India‘s pension fund regulator has recommended the federal government introduce a UK-like pension scheme for the country’s gig workers, a move aimed at bringing about 90% of the overall workforce into the pension fold, its chairman told Reuters.
The Pension Fund Regulatory and Development Authority (PFRDA), which manages over $102 billion in assets, has proposed that workers at food and cab aggregators be automatically enrolled into the National Pension Scheme (NPS), Chairman Supratim Bandyopadhyay said in an interview on Tuesday.
The PFRDA regulates the NPS, India‘s voluntary retirement savings scheme that was started in 2004 and now has 16.7 million subscribers, including from the government and private sectors as well as from parts of the unorganised sector.
The PFRDA has recommended that employers deduct a part of their payouts to gig workers’ and contribute that to the NPS scheme, said Bandyopadhyay.

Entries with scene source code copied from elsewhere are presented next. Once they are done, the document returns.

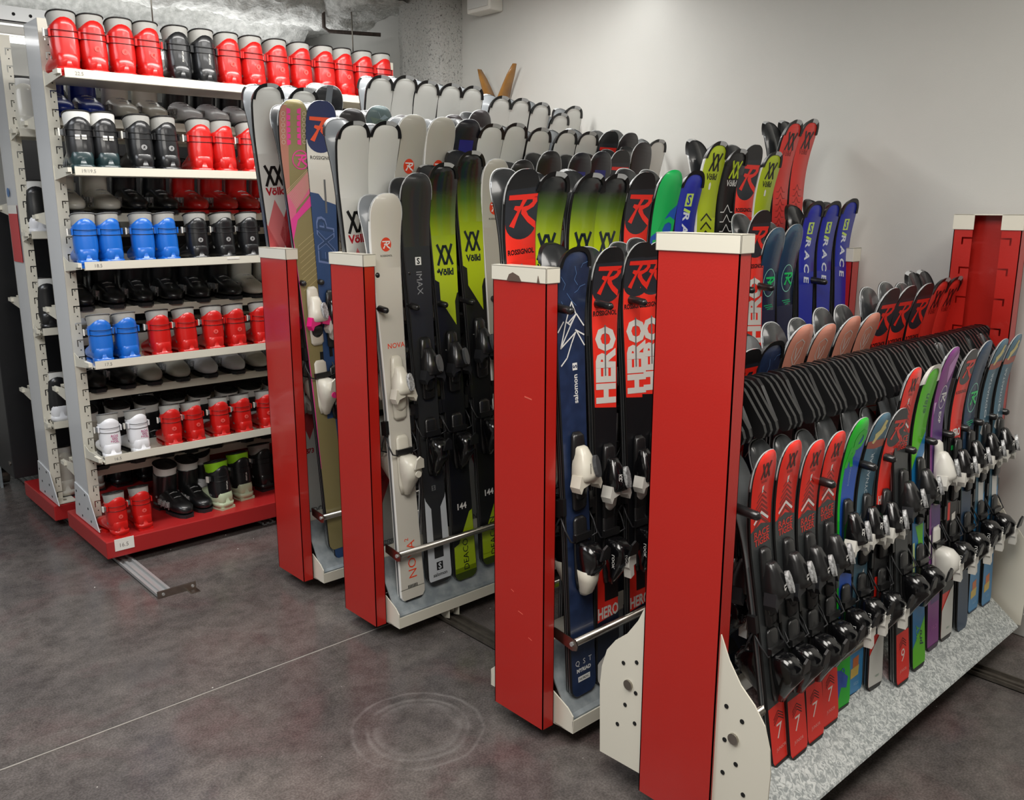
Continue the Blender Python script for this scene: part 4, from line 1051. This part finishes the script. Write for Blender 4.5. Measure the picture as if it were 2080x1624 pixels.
def d_greenjr(p, L):
    b = P_('#2358bd'); g = P_('#22c02c')
    p.poly([(-0.030, 0.14), (0.035, 0.05), (0.08, 0.03), (0.08, L-0.15), (-0.030, L-0.15)], b, 1)
    p.text('O', 0.07, 0.020, 0.065, g, 0, 0.06, 0.25, 3); p.text('R', 0.07, -0.012, 0.112, g, 0, 0.06, 0.25, 3)
    p.text('ROSSIGNOL', 0.011, 0.004, 0.165, P_('#9db6e0'), 1)
    p.poly([(-0.08, L-0.14), (-0.01, L-0.12), (0.03, L-0.09), (0.02, L-0.06), (-0.01, L-0.07), (-0.03, L-0.03), (-0.05, L-0.05)], b, 1); p.text('PRO', 0.026, 0.0, L-0.10, b, 1, 0.03, 0.2, 2)
    p.poly([(-0.08, L-0.010), (0.08, L-0.010), (0.08, L), (-0.08, L)], K_, 3)
def d_dyna(p, L):
    y = P_('#e2d488')
    for q in ([(0.012, 0.03), (0.028, 0.035), (0.024, 0.055), (0.032, 0.065), (0.020, 0.085), (0.004, 0.10), (-0.014, 0.125), (-0.026, 0.12), (-0.018, 0.10), (-0.022, 0.085), (0.0, 0.07)],): p.poly([(a, c*0.72) for a, c in q], y, 2)
    p.poly([(-0.08, 0.082), (0.08, 0.078), (0.08, 0.098), (0.0, 0.105), (-0.08, 0.098)], P_('#a8432f'), 1)
    p.text('DYNASTAR', 0.024, 0.002, 0.178, P_('#dbe7ee'), 1, 0.0); p.ring(0.002, 0.258, 0.007, 0.004, P_('#dbe7ee'), 2, 0.012)
    p.poly([(-0.034, 0.32), (-0.006, 0.275), (0.014, 0.32), (-0.01, 0.335)], W_, 2); p.poly([(-0.012, 0.305), (0.016, 0.295), (0.006, 0.33)], P_('#7fb4e6'), 3)
    p.poly([(-0.08, 0.62), (0.08, 0.52), (0.08, L), (-0.08, L)], P_('#3f92cc'), 1); p.poly([(-0.02, 0.50), (0.02, 0.46), (0.034, 0.60), (-0.006, 0.64)], W_, 2)
    p.poly([(-0.018, L-0.115), (0.016, L-0.12), (0.016, L-0.075), (-0.018, L-0.07)], P_('#e0793a'), 2); p.poly([(-0.03, L-0.085), (0.02, L-0.09), (0.016, L-0.06), (-0.03, L-0.055)], P_('#e2c25a'), 3)
    p.text('KIDS', 0.014, 0.008, L-0.035, P_('#9fd0ee')); p.poly([(-0.08, L-0.008), (0.08, L-0.008), (0.08, L), (-0.08, L)], P_('#142a4a'), 3)
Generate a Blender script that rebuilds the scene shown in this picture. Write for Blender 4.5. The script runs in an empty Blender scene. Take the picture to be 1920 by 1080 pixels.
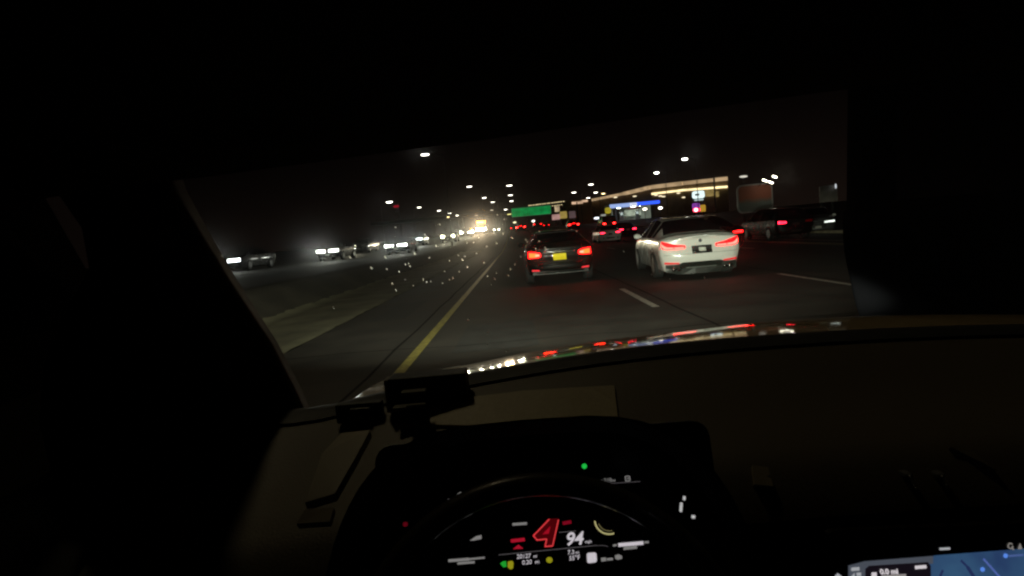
import bpy, bmesh, math, random
from mathutils import Vector, Matrix
rnd = random.Random(7)
S = bpy.context.scene
COL = S.collection

# ------------------------------------------------------------------ camera
F = 1065.0                      # focal length in photo pixels (1920 wide)
CAMZ = 1.40
ROLL = math.radians(5.0)
Yc = Vector((11, -101, F)).normalized()           # road direction seen by the camera (x right, y down, z ahead)
Zc = Vector((-math.sin(ROLL), -math.cos(ROLL), 0)); Zc = (Zc - Zc.dot(Yc) * Yc).normalized()
Xc = Yc.cross(Zc)
AX = [Vector((Xc[i], Yc[i], Zc[i])) for i in range(3)]   # camera axes in the world
CAM = Vector((0, 0, CAMZ))
cd = bpy.data.cameras.new('camera'); cam = bpy.data.objects.new('camera', cd); COL.objects.link(cam)
cd.sensor_width = 36; cd.lens = 36 * F / 1920; cd.clip_start = 0.02; cd.clip_end = 3000
m = Matrix.Identity(4)
for i in range(3):
    m[i][0] = AX[0][i]; m[i][1] = -AX[1][i]; m[i][2] = -AX[2][i]; m[i][3] = CAM[i]
cam.matrix_world = m
cd.dof.use_dof = True; cd.dof.focus_distance = 16; cd.dof.aperture_fstop = 15
S.camera = cam

# ------------------------------------------------------------------ night sky, exposure
W = bpy.data.worlds.new('World'); S.world = W; W.use_nodes = True
nt = W.node_tree; bg = nt.nodes['Background']
tc = nt.nodes.new('ShaderNodeTexCoord'); sp = nt.nodes.new('ShaderNodeSeparateXYZ')
rp = nt.nodes.new('ShaderNodeValToRGB')
nt.links.new(tc.outputs['Generated'], sp.inputs[0]); nt.links.new(sp.outputs['Z'], rp.inputs[0])
rp.color_ramp.elements[0].position = 0.0; rp.color_ramp.elements[0].color = (.0064, .0040, .0030, 1)
rp.color_ramp.elements[1].position = 0.45; rp.color_ramp.elements[1].color = (.0026, .0019, .0017, 1)
dt = nt.nodes.new('ShaderNodeVectorMath'); dt.operation = 'DOT_PRODUCT'; dt.inputs[1].default_value = (.24, .97, 0)
nt.links.new(tc.outputs['Generated'], dt.inputs[0])
gw = nt.nodes.new('ShaderNodeMapRange'); gw.inputs['From Min'].default_value = .55; gw.inputs['From Max'].default_value = 1.0; gw.inputs['To Min'].default_value = .30; gw.inputs['To Max'].default_value = 1.0
nt.links.new(dt.outputs['Value'], gw.inputs[0])
nt.links.new(rp.outputs[0], bg.inputs[0]); nt.links.new(gw.outputs[0], bg.inputs[1])   # town glow ahead, fading round to the sides
S.view_settings.view_transform = 'Standard'; S.view_settings.look = 'None'
S.view_settings.exposure = 0; S.view_settings.gamma = 1; S.view_settings.use_curve_mapping = False
S.render.engine = 'CYCLES'
S.cycles.use_denoising = True
S.cycles.sample_clamp_indirect = 4
S.cycles.filter_width = 2.2
S.cycles.max_bounces = 8; S.cycles.transparent_max_bounces = 12

# ------------------------------------------------------------------ pixel helpers (photo 1920x1080 -> world)
def ray(px, py):
    return AX[0] * (px - 960) + AX[1] * (py - 540) + AX[2] * F
def at(px, py, D):
    r = ray(px, py); return CAM + r * (D / r.y)
def road_z(y):
    t = max(0, min(1, (y - 42) / 80)); return 2.3 * t * t * (3 - 2 * t)
def opp_off(y):
    t = max(0, min(1, (y - 55) / 50)); return .65 * (1 - t * t * (3 - 2 * t))
def gz(x, y):
    t = max(0, min(1, (-5.3 - x) / 1.2)); return road_z(y) + opp_off(y) * t * t * (3 - 2 * t)

# ------------------------------------------------------------------ materials
MATS = {}
def mat(name, col, rough=.5, metal=0, coat=0, noise=0, nscale=8, bump=0, spec=.5):
    if name in MATS: return MATS[name]
    M = bpy.data.materials.new(name); M.use_nodes = True; t = M.node_tree; b = t.nodes['Principled BSDF']
    b.inputs['Base Color'].default_value = (*col, 1); b.inputs['Roughness'].default_value = rough
    b.inputs['Metallic'].default_value = metal; b.inputs['Coat Weight'].default_value = coat
    b.inputs['Coat Roughness'].default_value = .04; b.inputs['Specular IOR Level'].default_value = spec
    n = t.nodes.new('ShaderNodeTexNoise'); n.inputs['Scale'].default_value = nscale; n.inputs['Detail'].default_value = 6
    c = t.nodes.new('ShaderNodeTexCoord'); t.links.new(c.outputs['Object'], n.inputs['Vector'])
    if noise:
        r = t.nodes.new('ShaderNodeValToRGB')
        r.color_ramp.elements[0].position = .3; r.color_ramp.elements[1].position = .7
        r.color_ramp.elements[0].color = (*[v * (1 - noise) for v in col], 1)
        r.color_ramp.elements[1].color = (*[min(1, v * (1 + noise)) for v in col], 1)
        t.links.new(n.outputs['Fac'], r.inputs[0]); t.links.new(r.outputs[0], b.inputs['Base Color'])
    mr = t.nodes.new('ShaderNodeMapRange'); mr.inputs['To Min'].default_value = max(.02, rough * .8); mr.inputs['To Max'].default_value = min(1, rough * 1.2)
    t.links.new(n.outputs['Fac'], mr.inputs[0]); t.links.new(mr.outputs[0], b.inputs['Roughness'])
    if bump:
        bp = t.nodes.new('ShaderNodeBump'); bp.inputs['Strength'].default_value = bump; bp.inputs['Distance'].default_value = .02
        t.links.new(n.outputs['Fac'], bp.inputs['Height']); t.links.new(bp.outputs[0], b.inputs['Normal'])
    MATS[name] = M; return M
def em(name, col, strength, base=(.02, .02, .02), vary=0, nscale=4):
    if name in MATS: return MATS[name]
    M = bpy.data.materials.new(name); M.use_nodes = True; t = M.node_tree; b = t.nodes['Principled BSDF']
    b.inputs['Base Color'].default_value = (*base, 1); b.inputs['Roughness'].default_value = .5; b.inputs['Specular IOR Level'].default_value = .12
    b.inputs['Emission Color'].default_value = (*col, 1); b.inputs['Emission Strength'].default_value = strength
    if vary:
        n = t.nodes.new('ShaderNodeTexNoise'); n.inputs['Scale'].default_value = nscale
        c = t.nodes.new('ShaderNodeTexCoord'); t.links.new(c.outputs['Object'], n.inputs['Vector'])
        mr = t.nodes.new('ShaderNodeMapRange'); mr.inputs['From Min'].default_value = .3; mr.inputs['From Max'].default_value = .7
        mr.inputs['To Min'].default_value = strength * (1 - vary); mr.inputs['To Max'].default_value = strength * (1 + vary)
        t.links.new(n.outputs['Fac'], mr.inputs[0]); t.links.new(mr.outputs[0], b.inputs['Emission Strength'])
    MATS[name] = M; return M

asphalt = mat('asphalt', (.027, .021, .015), .8, noise=.55, nscale=1.3, bump=.35)
earth = mat('earth', (.045, .038, .026), .95, noise=.4, nscale=.8, bump=.3)
drygrass = mat('dry_grass', (.12, .115, .045), .9, noise=.15, nscale=3)
yellow_paint = mat('yellow_road_paint', (.34, .28, .05), .6, noise=.5, nscale=14)
white_paint = mat('white_road_paint', (.50, .48, .43), .6, noise=.5, nscale=14)
kerbm = mat('pale_concrete', (.33, .28, .18), .9, noise=.25, nscale=3)
steel = mat('galvanised_steel', (.25, .25, .25), .45, metal=.6)
darksteel = mat('dark_steel', (.012, .012, .012), .7)
rubber = mat('tyre_rubber', (.02, .02, .02), .85)
alloy = mat('alloy', (.07, .07, .072), .5, metal=.5)
black_trim = mat('black_trim', (.015, .015, .015), .45)
car_glass = mat('tinted_car_glass', (.006, .006, .007), .04, coat=0)
chrome = mat('chrome', (.75, .75, .73), .12, metal=1)
white_car = mat('white_car_paint', (.80, .80, .76), .28, coat=1)
black_car = mat('black_car_paint', (.005, .005, .005), .5, coat=1, spec=.15)
grey_car = mat('grey_car_paint', (.10, .10, .105), .3, coat=1)
silver_car = mat('silver_car_paint', (.42, .42, .42), .3, metal=.5, coat=1)
blue_car = mat('blue_car_paint', (.02, .03, .07), .3, coat=1)
red_glass = mat('red_lens', (.30, .006, .008), .12, coat=1)
clear_lens = mat('clear_lens', (.4, .4, .4), .1, coat=1)
tail_hot = em('tail_lamp_hot', (1, .020, .003), 20, (.3, .01, .01))
tail_core = em('tail_lamp_core', (1, .030, .02), 24, (.3, .01, .01))
tail_red = em('tail_lamp_red', (1, .005, .006), 7, (.3, .01, .01))
tail_dim = em('tail_lamp_dim', (1, .01, .02), .75, (.15, .004, .004))
brake = em('brake_lamp', (1, .005, .005), 18, (.3, .01, .01))
brake_core = em('brake_lamp_core', (1, .030, .022), 30, (.3, .01, .01))
pink_red = em('tail_lamp_pink', (1, .014, .04), 10, (.3, .01, .01))
head_white = em('head_lamp_white', (.95, 1, .90), 14.0, (.5, .5, .5))
head_cool = em('head_lamp_cool', (.92, .98, 1), 11.0, (.5, .5, .5))
head_warm = em('head_lamp_warm', (1, .98, .68), 14.0, (.5, .5, .5))
head_hot = em('head_lamp_glare', (1, .80, .52), 150.0, (.5, .5, .5))
head_soft = em('head_lamp_soft', (.9, 1, .85), 9.0, (.5, .5, .5))
amber = em('amber_beacon', (1, .47, .03), 22.0, (.4, .2, .02))
lamp_white = em('street_lamp_led', (1, .97, .86), 36.0, (.5, .5, .5))
lamp_far = em('street_lamp_led_far', (1, .95, .82), 14.0, (.5, .5, .5))
lamp_warm = em('street_lamp_sodium', (1, .75, .35), 12.0, (.5, .5, .5))

# ------------------------------------------------------------------ object helpers
def link(name, me, m_, parent=None, smooth=False):
    o = bpy.data.objects.new(name, me); COL.objects.link(o)
    if m_: me.materials.append(m_)
    if parent: o.parent = parent
    if smooth:
        for p in me.polygons: p.use_smooth = True
    return o
def mesh(name, v, f, m_, parent=None, smooth=False):
    me = bpy.data.meshes.new(name); me.from_pydata([tuple(q) for q in v], [], f); me.update()
    return link(name, me, m_, parent, smooth)
def from_bm(name, bm, m_, parent=None, smooth=False):
    bmesh.ops.recalc_face_normals(bm, faces=bm.faces)
    me = bpy.data.meshes.new(name); bm.to_mesh(me); bm.free()
    return link(name, me, m_, parent, smooth)
def tag(o, label=None, cat=None, group=None, kind=None):
    if label: o['label'] = label
    if cat: o['category'] = cat
    if group: o['group'] = group
    if kind: o['kind'] = kind
    return o
def empty(name, loc, rz=0, label=None, cat=None, group=None):
    o = bpy.data.objects.new(name, None); COL.objects.link(o); o.location = loc; o.rotation_euler = (0, 0, rz)
    o.empty_display_size = .2
    return tag(o, label, cat, group)
def bm_box(bm, c, s, bev=0, rot=None):
    r = bmesh.ops.create_cube(bm, size=1)
    vs = r['verts']
    M = Matrix.Diagonal((*s, 1))
    if rot is not None: M = rot.to_4x4() @ M
    bmesh.ops.transform(bm, matrix=Matrix.Translation(c) @ M, verts=vs)
    if bev:
        es = list({e for v in vs for e in v.link_edges})
        bmesh.ops.bevel(bm, geom=es, offset=bev, segments=2, affect='EDGES', profile=.6)
def box(name, c, s, m_, parent=None, bev=0, rot=None):
    bm = bmesh.new(); bm_box(bm, Vector(c), s, bev, rot); return from_bm(name, bm, m_, parent)
def bm_tube(bm, pts, r, seg=8, r2=None):
    pts = [Vector(p) for p in pts]; rings = []
    for i, p in enumerate(pts):
        d = (pts[min(i + 1, len(pts) - 1)] - pts[max(i - 1, 0)]).normalized()
        a = d.cross(Vector((0, 0, 1)));
        if a.length < .01: a = Vector((1, 0, 0))
        a.normalize(); b = d.cross(a)
        rr = r if r2 is None else r + (r2 - r) * i / (len(pts) - 1)
        rings.append([bm.verts.new(p + (a * math.cos(2 * math.pi * k / seg) + b * math.sin(2 * math.pi * k / seg)) * rr) for k in range(seg)])
    for i in range(len(rings) - 1):
        for k in range(seg):
            bm.faces.new((rings[i][k], rings[i][(k + 1) % seg], rings[i + 1][(k + 1) % seg], rings[i + 1][k]))
    bm.faces.new(rings[0]); bm.faces.new(rings[-1])
def tube(name, pts, r, m_, parent=None, seg=8, r2=None):
    bm = bmesh.new(); bm_tube(bm, pts, r, seg, r2); return from_bm(name, bm, m_, parent, True)
def ellipsoid(name, c, s, m_, parent=None, seg=12):
    bm = bmesh.new(); bmesh.ops.create_uvsphere(bm, u_segments=seg, v_segments=max(6, seg // 2), radius=1)
    bmesh.ops.transform(bm, matrix=Matrix.Translation(c) @ Matrix.Diagonal((*s, 1)), verts=bm.verts)
    return from_bm(name, bm, m_, parent, True)
def prism(name, outline, thick, m_, parent=None, M=None, bev=0):
    """outline in (u, v) extruded by thick along -w, placed by matrix M (columns u, v, w)"""
    bm = bmesh.new()
    a = [bm.verts.new((u, v, 0)) for u, v in outline]; b = [bm.verts.new((u, v, -thick)) for u, v in outline]
    n = len(a); bm.faces.new(a); bm.faces.new(b[::-1])
    for i in range(n): bm.faces.new((a[i], b[i], b[(i + 1) % n], a[(i + 1) % n]))
    if M is not None: bmesh.ops.transform(bm, matrix=M, verts=bm.verts)
    bmesh.ops.triangulate(bm, faces=[f for f in bm.faces if len(f.verts) > 4])
    return from_bm(name, bm, m_, parent)
def rrect(w, h, r, n=4):
    o = []
    for cx, cy, a0 in ((w / 2 - r, h / 2 - r, 0), (-w / 2 + r, h / 2 - r, 90), (-w / 2 + r, -h / 2 + r, 180), (w / 2 - r, -h / 2 + r, 270)):
        for k in range(n + 1):
            a = math.radians(a0 + 90 * k / n); o.append((cx + r * math.cos(a), cy + r * math.sin(a)))
    return o
def frame_mat(o, u, v):
    w = u.cross(v); M = Matrix.Identity(4)
    for i in range(3): M[i][0] = u[i]; M[i][1] = v[i]; M[i][2] = w[i]; M[i][3] = o[i]
    return M
FACE = frame_mat(Vector((0, 0, 0)), Vector((1, 0, 0)), Vector((0, 0, 1)))   # a board facing back towards the traffic (-y)

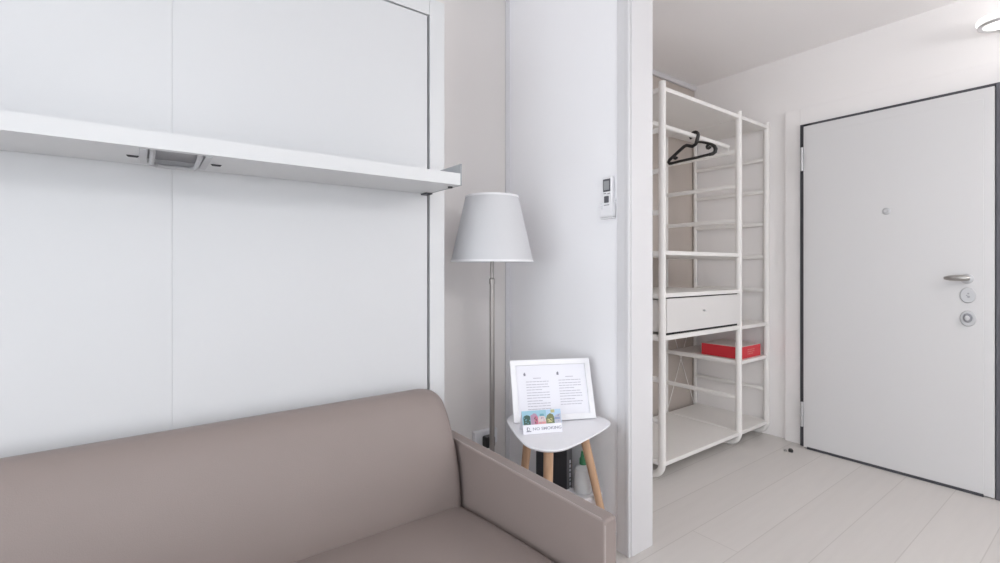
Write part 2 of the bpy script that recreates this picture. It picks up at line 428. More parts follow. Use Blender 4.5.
# back cushion: profile lofted along X with rounded ends
prof = [(1.418, 0.25), (1.412, 0.33), (1.408, 0.375), (1.412, 0.44), (1.424, 0.51), (1.442, 0.575), (1.465, 0.635), (1.493, 0.69), (1.517, 0.722), (1.540, 0.7365), (1.560, 0.742), (1.585, 0.738), (1.605, 0.725), (1.615, 0.70), (1.617, 0.60), (1.617, 0.25)]
def loft_back(x0, x1):
    bm = B(); R = 0.088; rings = []
    ss = [0.0, 0.0015, 0.005, 0.010, 0.018, 0.028, 0.042, 0.058, 0.088]
    xs = [(x0 + s, s) for s in ss] + [(x0 + (x1 - x0) * k / 12, 1) for k in range(1, 12)] + [(x1 - s, s) for s in reversed(ss)]
    for x, s in xs:
        drop = R - math.sqrt(max(R * R - (R - s) ** 2, 0)) if s < R else 0
        r2 = 0.03
        d2 = r2 - math.sqrt(max(r2 * r2 - (r2 - s) ** 2, 0)) if s < r2 else 0
        H = 0.7455 - 0.25
        ring = []
        for y, z in prof:
            zz = 0.25 + (z - 0.25) * (H - drop * 0.95) / H
            r3 = 0.075; d3 = r3 - math.sqrt(max(r3 * r3 - (r3 - s) ** 2, 0)) if s < r3 else 0
            yy = y + d2 * 0.9 if y < 1.535 else 1.54 + (y - 1.54) * (1 - 0.9 * d3 / r3)
            ring.append(bm.verts.new((x, yy, zz)))
        rings.append(ring)
    n = len(prof)
    for a, c in zip(rings, rings[1:]):
        for k in range(n): bm.faces.new((a[k], a[(k + 1) % n], c[(k + 1) % n], c[k]))
    bm.faces.new(rings[0]); bm.faces.new(rings[-1][::-1])
    return bm
o = obj('back_cushion', loft_back(mirror(0.893), 0.893), M['leather'], sofa)
for p in o.data.polygons: p.use_smooth = True
# seat cushion with a crowned top
def seat():
    bm = B(); x0, x1, y0, y1 = mirror(0.897), 0.897, 0.760, 1.445
    nx, ny = 44, 30; top = []
    fx = [0.5 - 0.5 * math.cos(PI * i / nx) for i in range(nx + 1)]
    fy = [0.5 - 0.5 * math.cos(PI * i / ny) for i in range(ny + 1)]
    def edge(s, r): return r - math.sqrt(max(r * r - (r - s) ** 2, 0)) if s < r else 0
    for i in range(nx + 1):
        row = []
        for j in range(ny + 1):
            x = x0 + (x1 - x0) * fx[i]; y = y0 + (y1 - y0) * fy[j]
            t = (y - y0) / (y1 - y0); u = (x - x0) / (x1 - x0)
            z = 0.402 - 0.045 * t ** 1.6 + 0.012 * math.sin(PI * min(1, max(0, u))) ** 0.5 * math.sin(PI * t) 
            z -= edge(min(x - x0, x1 - x), 0.045) * 0.55 + edge(y - y0, 0.06) * 0.9
            row.append(bm.verts.new((x, y, z)))
        top.append(row)
    for i in range(nx):
        for j in range(ny): bm.faces.new((top[i][j], top[i + 1][j], top[i + 1][j + 1], top[i][j + 1]))
    rim = [top[i][0] for i in range(nx + 1)] + [top[nx][j] for j in range(1, ny + 1)] + [top[i][ny] for i in range(nx - 1, -1, -1)] + [top[0][j] for j in range(ny - 1, 0, -1)]
    low = [bm.verts.new((v.co.x, v.co.y, 0.235)) for v in rim]
    for k in range(len(rim)):
        k2 = (k + 1) % len(rim); bm.faces.new((rim[k2], rim[k], low[k], low[k2]))
    bm.faces.new(low)
    return bm
o = obj('seat_cushion', seat(), M['leather'], sofa)
obj('base', box(B(), mirror(0.899), 0.899, 0.80, 1.60, 0.06, 0.234, 0.006), M['leather'], sofa)
for x in (0.86, mirror(0.86)):
    for y in (0.86, 1.56):
        f = B(); tube(f, [(x, y, 0.0), (x, y, 0.062)], [0.018, 0.022], 16)
        obj('foot', f, M['black'], sofa)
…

India‘s informal or unorganised sector employs about 90% of the country’s workforce, depriving them of social security benefits.
The number of gig workers, a large chunk of whom are delivery and sales personnel, is expected to reach 9.9 million in 2022-23, up about 45% from 2019-20, according to a report by think-tank NITI Aayog released in June.
The PFRDA’s recommendation to bring these workers into the pension fold replicates UK’s pension system that mandates every employer, even those with just one employee, enrol their staff into a pension scheme and contribute towards it.
Currently, Indian law mandates only firms with more than 20 workers need to enrol in the Employee Provident Fund scheme, which requires contributions from both the employer and employees.
“This leaves a vast, unexplored area of the unorganised sector not covered under any pension scheme,” said Bandyopadhyay.
To make the NPS scheme attractive, the regulator has also suggested the government double the annual tax exemption for subscribers to 100,000 rupees ($1,208), he said.
Going green
India plans to raise 160 billion rupees ($1.93 billion) through its first-ever issuance of sovereign green bonds this fiscal year.
The PFRDA and its ten pension fund managers are keen to invest in these green bonds, said Bandyopadhyay.
“I believe you will see, when the guidelines come out, a lot of fund managers will be fighting for this (green bonds),” he said.
“Being a long-term investor, we just cannot look away and say ‘No, others will do it.’ Our fund managers also have agreed to that.”